As we came of age in the 1960’s, ecologists continued issuing warnings about the impacts of unbridled “growth” on the natural environments that underly all living beings, including humans. Partly due to youthful protests, governments in some economically advanced countries began passing laws to curb or criminalize the most visible environmental abuses. Cleanup funds were established. Our skies became clearer, our rivers no longer stank. Also partly due to youthful protests, American involvement in a costly war in Vietnam came to an official end. We were told there was a “peace dividend” and it was safe to start raising families. We gradually left the streets for the suburbs.
Outsourcing and automation removed more and more routine, grimy or dangerous jobs to places most of us did not see. Occasional spot disasters like the Bhopal chemical release in India in 1984, the Chernobyl nuclear meltdown in what was then the USSR in 1986, Hurricane Katrina in Louisiana/Mississippi in 2005, or the Fukushima tsunami/power plant disaster in Japan in 2011 briefly caught our notice, but mostly we did not pay attention. Such difficulties would likely never touch us, safely ensconced in our cushy American suburban cocoons.
Our cocoons are getting pretty toasty, abetted by record heat waves, wildfires, and tropical storms. The statistics are telling: In 2018, the U.S. suffered fourteen weather-related billion-plus dollar disasters. Bills for hurricanes Florence and Michael, already over $49 billion, are still coming in. Out west, a record-breaking wildfire season did more than $24 billion worth of damage. Here in North Carolina, I lived through my first 100 degree October day, after a record-setting dry, hot September generated a new weather label: “flash drought.”
Fiscal conservatives have long warned of the dangers of burgeoning public debt—the U.S. national debt recently topped 22 trillion dollars, or about $56,000 for every American. A friend and former colleague raises concerns about the hidden or belatedly recorded costs of “technical debt” (see http://techdebtpolicy.com) such as recovery from previous over-use of asbestos, whose fire-resistant properties made it desirable as an insulator before its human health impacts were fully understood. I’m most concerned about “natural debt,” a term gradually gaining currency for our drawing down of natural resources and our using our planet as a dumping ground, as in a set of posts by an India-based group, downtoearth.org.in.

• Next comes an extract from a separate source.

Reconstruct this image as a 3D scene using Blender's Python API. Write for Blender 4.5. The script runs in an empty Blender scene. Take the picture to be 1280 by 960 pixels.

It’s not too hard to see why natural debt is a growing concern, one that has many of us elders wakeful on October nights when the air conditioning is still on. Links likely exist between natural debt and increasing instances of human protest and conflict across all parts of the political spectrum and all regions of the globe.
People my age are closer to the ends of our lives than its beginnings. Our worst nightmares reflect the distress we’ve caused other humans and the natural world we depend on. If our imaginings goad us toward useful action rather than just handwringing, this is not necessarily a bad thing. By now, many of us have bounced back individually from financial, health, and/or family challenges. Beyond individual or family, though, we need to use the rest of our physical lives to help build more species-wide resilience. If we are to claim any prerogatives as an “intelligent species,” we’ll need to get both our individual and collective acts more thoroughly together. A compendium from our youth, The Last Whole Earth Catalog, said it on a back cover, showing a NASA photo of Earth taken from space: “We can’t put it together. It is together.” Together with or without humans, our choice.